Dış politika denilince ilk akla gelen isimlerden Onur Öymen ile konuştum. Tele 1'de yayınlanan ve memleket meselelerine net yanıtlar veren bir başucu program yaptık. Onur Öymen de; Türkiye'nin veto hakkı nedeni ile NATO'da kalmasının, kendisine NATO'dan gelebilecek tehditlere karşı güvenlik sağlayacağı kanaatinde... Öymen ayrıca NATO üyesi olmanın ulusal çıkarları terk etmek anlamına gelmediğini ve NATO'da kalarak, NATO'ya rağmen, ulusal çıkarlarımızın korunabileceğini belirtiyor.

***

Büyük kararlar verirken duygusallıktan olabildiği kadar uzaklaşmak gerekir. Türkiye, üyeliği uğruna şehitler verdiği NATO'da ağırlığını; ekonomik, siyasi ve askeri gücü ile artırmayı hedeflemelidir. Güvenliği ile ilgili meselelerde NATO kaynaklı tehditlere; hem veto yetkisi ile hem de "aynı şemsiyenin altında olmanın" getireceği haklı tepkisi ile karşılık verebilir. Bu tepkinin uluslararası geçerliliği ve hukuku olacaktır.

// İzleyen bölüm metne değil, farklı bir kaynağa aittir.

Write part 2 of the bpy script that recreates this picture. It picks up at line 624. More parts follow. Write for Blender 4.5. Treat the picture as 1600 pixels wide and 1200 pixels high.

Tüm bu yazdıklarım beni "nato'cu" yapmaz! Tersine NATO üyeliğinin geçmişten bugüne yöneticilerin de teşne olması nedeni ile Türkiye'ye özgünlüğünü ve bağımsızlığını kaybettirdiğini düşünüyorum. Türkiye'nin ulusal çıkarlarını herşeyin üzerinde tutan bir gazeteci olarak, memleketin sığ sloganlarla bilinmeze sürüklenmesinden endişe ediyorum.  NATO meselesine "güvenlik" şemsiyesinden bakıyorum. Türkiye'nin NATO'da kalması, Avrasya ile ilişkilerini dondurması anlamına asla gelmemeli. NATO'yu bir denge unsuru olarak değerlendirip hem komşuları ile hem de Türki Cumhuriyetler başta olmak üzere Avrasya güçleri her türlü işbirliğini geliştirebilmelidir. Mesele Türkiye'nin kendisi gibi olabilme meselesidir... Mustafa Kemal Atatürk "yurtta barış dünyada barış" felsefesi ile nasıl bir denge ve özgün bir dış politika yarattıysa, NATO'cu Avrasyacı demeden Türkiye bu özgün felsefenin izinden gitmelidir.

***

Neyi konuşalım?

Dün Hürriyet'in iki yazarı Ahmet Hakan ve Ertuğrul Özkök, Zarrab meselesinin çok da önemli olmadığını, gündemde bu kadar yer tutmaması gerektiğini anlatan yazılar kaleme aldılar. Ahmet Hakan muhalefetin Zarrab üzerinden iktidara yüklenmesinin bir sonuç vermeyeceğini anlatmaya çalışmış. Hürriyet bu meseleyi sanki önemsizleştirmeye çalışıyor hissine kapıldım.

Üç şey söylemeliyim:

1- Zarrab meselesi önemlidir! Çünkü Türkiye'de "milli çıkarımız için İran ambargosunu deleceğiz" diye yola çıkıp, banka hesaplarını "milli konu" kılıfı altında kimler doldurmuştur?, bu sorunun yanıtı önemlidir.

2- 17/25 Aralık operasyonlarını, evet  FETÖ'cüler yapmıştır. FETÖ, eski ortağından, onu hassas yerinden ifşa ederek kurtulmak istemiştir! Yasadışı bu faaliyetleri yapan FETÖ'cüler cezasını çekmelidir. Ancak ortaya saçılan yolsuzluk iddialarının, Reza Zarrab'ın rüşvete bağladığı isimlerin de üzerine gidilmelidir.

3- ABD, Zarrab meselesine Türkiye'yi sıkıştırmak için "koz" mantığı ile yaklaşıyor olabilir. Bu ABD'yi bağlar, alacağı kararlar zerre önemli değildir.